### [Task objective]
Identify each line holding the string "Python" and copy it.

### [Data supplied]
----
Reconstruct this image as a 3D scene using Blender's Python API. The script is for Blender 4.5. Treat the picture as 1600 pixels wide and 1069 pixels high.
----
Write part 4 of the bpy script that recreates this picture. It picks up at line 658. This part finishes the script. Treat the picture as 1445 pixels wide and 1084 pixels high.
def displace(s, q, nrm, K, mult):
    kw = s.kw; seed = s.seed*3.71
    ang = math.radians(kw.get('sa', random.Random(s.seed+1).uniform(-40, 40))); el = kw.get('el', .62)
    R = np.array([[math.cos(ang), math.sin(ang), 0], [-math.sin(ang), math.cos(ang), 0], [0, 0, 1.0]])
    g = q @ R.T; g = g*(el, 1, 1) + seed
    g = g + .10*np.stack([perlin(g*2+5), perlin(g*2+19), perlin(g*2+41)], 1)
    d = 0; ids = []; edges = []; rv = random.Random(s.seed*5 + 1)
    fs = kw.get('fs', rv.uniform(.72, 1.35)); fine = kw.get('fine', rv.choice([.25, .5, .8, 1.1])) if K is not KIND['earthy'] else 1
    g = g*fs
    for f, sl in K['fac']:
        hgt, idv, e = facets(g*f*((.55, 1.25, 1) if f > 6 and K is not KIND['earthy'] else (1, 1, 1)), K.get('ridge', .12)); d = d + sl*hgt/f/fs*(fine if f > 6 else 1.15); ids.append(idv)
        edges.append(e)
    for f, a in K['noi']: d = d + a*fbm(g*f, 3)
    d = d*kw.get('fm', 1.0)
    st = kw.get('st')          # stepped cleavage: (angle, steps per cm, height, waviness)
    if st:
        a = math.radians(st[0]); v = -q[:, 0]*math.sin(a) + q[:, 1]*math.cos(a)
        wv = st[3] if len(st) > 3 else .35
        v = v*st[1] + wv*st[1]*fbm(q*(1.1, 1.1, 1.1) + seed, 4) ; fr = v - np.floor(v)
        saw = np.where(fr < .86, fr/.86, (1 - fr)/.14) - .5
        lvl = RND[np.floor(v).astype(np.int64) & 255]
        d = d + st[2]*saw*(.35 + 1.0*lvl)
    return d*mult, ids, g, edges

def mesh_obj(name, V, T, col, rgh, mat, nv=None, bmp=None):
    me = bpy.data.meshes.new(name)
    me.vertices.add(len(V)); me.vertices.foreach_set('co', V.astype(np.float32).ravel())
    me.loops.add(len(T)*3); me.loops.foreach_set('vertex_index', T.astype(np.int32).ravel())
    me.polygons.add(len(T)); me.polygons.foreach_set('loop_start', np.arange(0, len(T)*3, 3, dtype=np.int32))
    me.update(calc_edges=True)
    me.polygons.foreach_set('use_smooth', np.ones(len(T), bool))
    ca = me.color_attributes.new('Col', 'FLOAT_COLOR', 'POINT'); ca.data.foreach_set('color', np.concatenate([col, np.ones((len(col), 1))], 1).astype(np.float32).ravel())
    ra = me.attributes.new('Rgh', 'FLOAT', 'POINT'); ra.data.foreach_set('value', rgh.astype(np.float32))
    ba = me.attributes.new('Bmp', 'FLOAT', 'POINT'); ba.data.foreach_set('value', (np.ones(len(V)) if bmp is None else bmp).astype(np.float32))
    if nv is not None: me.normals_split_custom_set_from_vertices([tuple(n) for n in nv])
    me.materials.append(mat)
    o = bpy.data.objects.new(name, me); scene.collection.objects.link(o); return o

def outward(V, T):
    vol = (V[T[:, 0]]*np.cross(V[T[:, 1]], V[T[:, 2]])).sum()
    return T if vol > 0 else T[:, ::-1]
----
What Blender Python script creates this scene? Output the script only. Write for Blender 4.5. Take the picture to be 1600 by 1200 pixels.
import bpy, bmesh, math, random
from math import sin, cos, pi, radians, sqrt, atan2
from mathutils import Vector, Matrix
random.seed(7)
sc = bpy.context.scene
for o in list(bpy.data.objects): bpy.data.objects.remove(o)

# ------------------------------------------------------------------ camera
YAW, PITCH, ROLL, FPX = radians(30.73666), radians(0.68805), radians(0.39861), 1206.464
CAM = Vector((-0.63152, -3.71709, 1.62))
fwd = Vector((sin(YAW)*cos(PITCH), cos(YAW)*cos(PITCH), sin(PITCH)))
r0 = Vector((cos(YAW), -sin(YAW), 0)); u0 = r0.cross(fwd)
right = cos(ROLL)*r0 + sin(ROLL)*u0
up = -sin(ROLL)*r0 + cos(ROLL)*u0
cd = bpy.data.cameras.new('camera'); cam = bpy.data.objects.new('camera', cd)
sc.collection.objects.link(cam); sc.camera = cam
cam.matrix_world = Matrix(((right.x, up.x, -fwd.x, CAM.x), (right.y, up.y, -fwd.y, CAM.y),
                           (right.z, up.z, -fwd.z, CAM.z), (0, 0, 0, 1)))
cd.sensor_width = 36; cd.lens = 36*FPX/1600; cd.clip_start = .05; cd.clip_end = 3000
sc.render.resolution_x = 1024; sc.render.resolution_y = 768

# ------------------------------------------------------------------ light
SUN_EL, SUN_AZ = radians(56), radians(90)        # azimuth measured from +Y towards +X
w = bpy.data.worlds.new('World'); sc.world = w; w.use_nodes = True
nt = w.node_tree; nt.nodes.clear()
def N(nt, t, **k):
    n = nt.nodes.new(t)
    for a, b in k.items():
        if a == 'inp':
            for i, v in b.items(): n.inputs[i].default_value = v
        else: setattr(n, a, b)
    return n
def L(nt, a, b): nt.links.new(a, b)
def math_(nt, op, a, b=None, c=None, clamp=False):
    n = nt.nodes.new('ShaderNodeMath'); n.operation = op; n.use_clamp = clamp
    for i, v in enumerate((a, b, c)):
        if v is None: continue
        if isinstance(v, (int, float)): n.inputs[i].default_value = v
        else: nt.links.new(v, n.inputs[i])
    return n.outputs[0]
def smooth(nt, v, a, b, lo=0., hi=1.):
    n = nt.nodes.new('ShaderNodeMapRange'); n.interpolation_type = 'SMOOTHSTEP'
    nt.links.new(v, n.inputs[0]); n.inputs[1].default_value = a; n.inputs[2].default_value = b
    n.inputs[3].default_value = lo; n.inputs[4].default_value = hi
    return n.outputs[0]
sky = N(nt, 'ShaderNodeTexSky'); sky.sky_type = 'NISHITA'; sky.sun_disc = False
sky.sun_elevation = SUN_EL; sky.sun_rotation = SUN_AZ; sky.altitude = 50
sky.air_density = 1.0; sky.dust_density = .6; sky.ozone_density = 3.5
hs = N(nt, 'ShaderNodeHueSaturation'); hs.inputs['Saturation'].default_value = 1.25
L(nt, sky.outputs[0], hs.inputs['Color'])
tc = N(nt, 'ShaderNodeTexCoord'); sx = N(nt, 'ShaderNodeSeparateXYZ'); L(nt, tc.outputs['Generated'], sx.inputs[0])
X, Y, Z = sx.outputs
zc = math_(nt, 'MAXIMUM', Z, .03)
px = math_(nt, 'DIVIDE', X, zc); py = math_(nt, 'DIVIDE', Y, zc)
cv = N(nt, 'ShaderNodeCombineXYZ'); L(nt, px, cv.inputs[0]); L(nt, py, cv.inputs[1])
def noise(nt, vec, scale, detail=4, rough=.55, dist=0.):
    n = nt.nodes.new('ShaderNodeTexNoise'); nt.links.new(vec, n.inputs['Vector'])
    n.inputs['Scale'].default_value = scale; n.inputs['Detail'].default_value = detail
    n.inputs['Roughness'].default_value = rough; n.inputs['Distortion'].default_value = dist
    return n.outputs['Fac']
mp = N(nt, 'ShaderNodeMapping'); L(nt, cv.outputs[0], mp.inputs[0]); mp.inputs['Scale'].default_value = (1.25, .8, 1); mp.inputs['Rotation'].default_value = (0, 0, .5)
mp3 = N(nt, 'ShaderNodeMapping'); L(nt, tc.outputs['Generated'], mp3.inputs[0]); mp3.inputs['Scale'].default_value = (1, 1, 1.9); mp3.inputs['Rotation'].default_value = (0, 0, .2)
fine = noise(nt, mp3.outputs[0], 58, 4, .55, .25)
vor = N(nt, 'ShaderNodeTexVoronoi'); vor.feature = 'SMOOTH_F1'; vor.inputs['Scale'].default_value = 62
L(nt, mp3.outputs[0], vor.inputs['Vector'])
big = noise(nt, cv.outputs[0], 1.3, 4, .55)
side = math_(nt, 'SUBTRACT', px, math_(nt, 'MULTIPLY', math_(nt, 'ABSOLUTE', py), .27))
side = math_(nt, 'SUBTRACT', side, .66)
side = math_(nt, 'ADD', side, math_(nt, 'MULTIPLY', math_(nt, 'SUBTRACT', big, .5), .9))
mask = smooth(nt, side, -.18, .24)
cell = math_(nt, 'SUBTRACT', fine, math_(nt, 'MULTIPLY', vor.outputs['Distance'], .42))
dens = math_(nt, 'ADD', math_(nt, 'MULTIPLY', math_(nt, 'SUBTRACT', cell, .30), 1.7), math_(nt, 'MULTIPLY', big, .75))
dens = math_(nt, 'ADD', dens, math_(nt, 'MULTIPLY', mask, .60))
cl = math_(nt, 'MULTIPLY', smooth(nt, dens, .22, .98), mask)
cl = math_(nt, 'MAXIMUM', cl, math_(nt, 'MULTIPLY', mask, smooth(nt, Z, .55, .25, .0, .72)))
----
### [Exercise solution]
Reconstruct this image as a 3D scene using Blender's Python API. The script is for Blender 4.5. Treat the picture as 1600 pixels wide and 1069 pixels high.
What Blender Python script creates this scene? Output the script only. Write for Blender 4.5. Take the picture to be 1600 by 1200 pixels.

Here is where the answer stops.